1st Can. Para BN Can Ext

1st/3Bge

For Cornelius Ryan
Book about D-day

THOUSANDS OF MEN, ON LAND AND SEA AND IN THEAIR, PARTICIPATED IN THE
INVASION OF NORMANDY BETWEEN MIDNIGHT JUNE 5, 1944 AND MIDNIGHT JUNE 6,
1944. IF YOU WERE ONE OF THEM, PLEASE ANSWER THE FOLLOWING QUESTIONS.

What is your full name? Henry Lyman Churchill PARA

What was your unit and division? 1st Canadian Parachute Battalion
attached to the British (6th Airborne Division)

Where did you arrive in Normandy, and at what time? I arrived in Normandy
one or two minutes after one o'clock in the night
outside of a littel village of Varaville about 10 miles north of Caen

What was your rank on June 6, 1944? Private

What was your age on June 6, 1944? 30 years

Were you married at that time? no

What is your wife's name? Bessie

Did you have any children at that time? no.

What do you do now? fish

When did you know that you were going to be part of the invasion? we knew
we were going to be in on the invasion several months before.

What was the trip like during the crossing of the Channel? Do you
remember, for example, any conversations you had or how you passed
the time? Every one seemed to be too much wraped up
in there own thought to have too much to say, no one
seemed to be nervous.
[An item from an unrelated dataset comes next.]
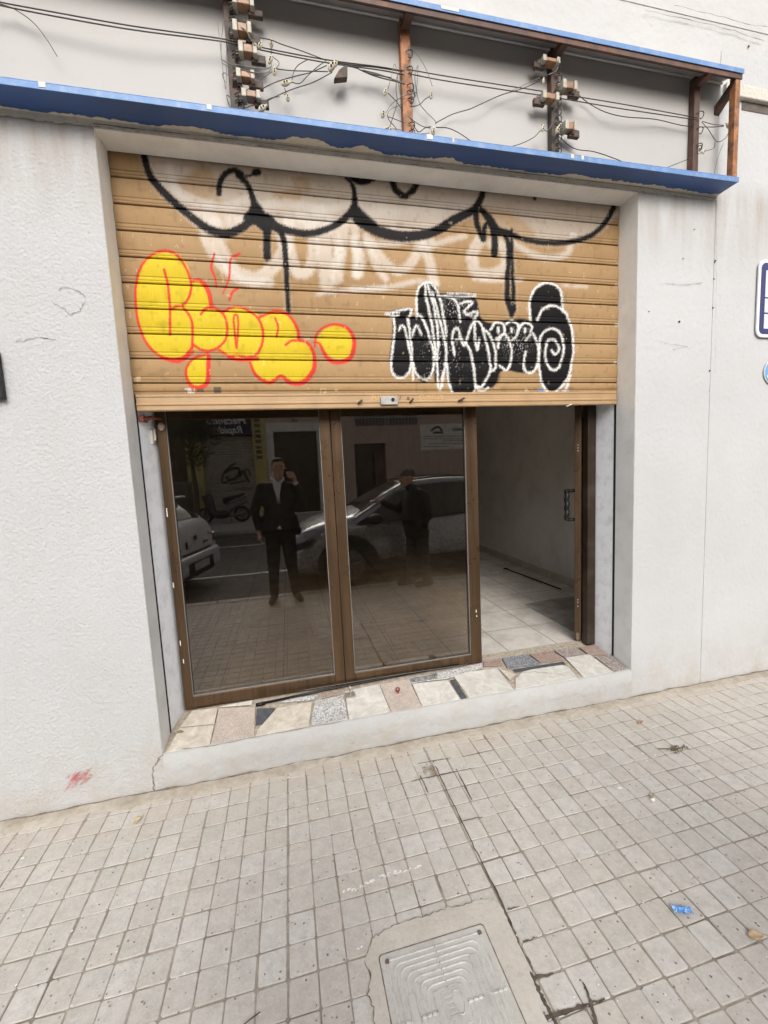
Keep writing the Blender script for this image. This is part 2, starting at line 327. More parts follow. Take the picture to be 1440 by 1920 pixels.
b = MB(); P = [at(u, v, 'z', ZT1+.004) for u, v in [(983, 1133), (1088, 1192), (1120, 1150), (1100, 1116), (1040, 1122)]]; P = [(min(p[0], 2.89), p[1], ZT1+.004) for p in P]; b.prism(P[::-1], (0, 0, -.003)); b.build('floor_patch', mat('darker_floor', (.36, .33, .29), .8, var=.3, scale=8, bump=.002), bld)  # darker patch of floor beside the open door
# ledge right of the sign with its shadow painted as a dark strip below
b = MB(); b.box(XE+.02, WX1, -.030, .02, 3.775, 3.845); b.build('ledge', M_CREAM, bld, bevel=.006)
b = MB(); b.box(2.90, WX1, -.0065, .02, 3.725, 3.773); b.build('ledge_shadow', mat('ledge_shadow_dark', (.12, .10, .085), .9, var=.4, scale=20), bld)
# ================================================================== ROLLER SHUTTER
SZ = 1.975; PITCH_S = .1215; NS = 10
seams = [3.0805-PITCH_S*i for i in range(9)]            # 3.08 ... 2.11
prof = []                                                # (z, dy) going upwards ; dy<0 towards the street
def slat(z0, z1):
    h = z1-z0
    prof.extend([(z0+.0005, .007), (z0+.002, -.001), (z0+.0045, -.004), (z0+.011, -.0045), (z0+.0125, -.0032), (z0+.0145, -.0032), (z0+.016, -.004), (z0+.028, -.005), (z0+.0292, -.0038), (z0+.0312, -.0038), (z0+.0325, -.0052)])
    for t in np.linspace(.3, .92, 15): prof.append((z0+t*h, -.0052-.0035*math.sin((t-.27)/.66*math.pi)))
    prof.extend([(z1-.007, -.004), (z1-.0045, 0), (z1-.002, .006)])
slat(2.048, seams[8]); 
for i in range(8, 0, -1): slat(seams[i], seams[i-1])
slat(seams[0], seams[0]+PITCH_S)
prof = np.array(prof); NX = 940; gx = np.linspace(OX0-.0, OX1+.0, NX)
wob = np.interp(gx, np.linspace(OX0, OX1, 14), rng.normal(0, .0011, 14))
Xg, Zg = np.meshgrid(gx, prof[:, 0]); Yg = YS+.003+prof[:, 1][:, None]+wob[None, :]*np.sin(Zg*7)
U, V = uv_of(Xg, YS, Zg)                                  # drawing coordinates of the sprayed pieces on the shutter plane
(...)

I remember the [crossed out] piolit [end crossed out] pilot and co-[crossed out] piolit [end crossed out] pilot
looking back at us in silence and they seem to be say-
ing to them selves I am just as well pleased I am staying
aboard. we had the lights on until we got a few minutes
from the French coast and then they said to put them out
and every one seemd to look at one another and there was a
funny feeling seemed to come over one, our faces were all black and
hands as well in this way they wouldn't show up in the light

What were the rumors on board the boat, ship or plane in which you made
the crossing? (Some people remember scuttlebut to the effect that the
Germans had poured gasoline on the water and planned to set it afire
when the troops came in).
The greatest amount of conversation was where we would make
our landing and I always remember one soldier remarks in
that he said we would land and cut of one of the penin-
sula's either Brest or Cherbourg and that is what we did.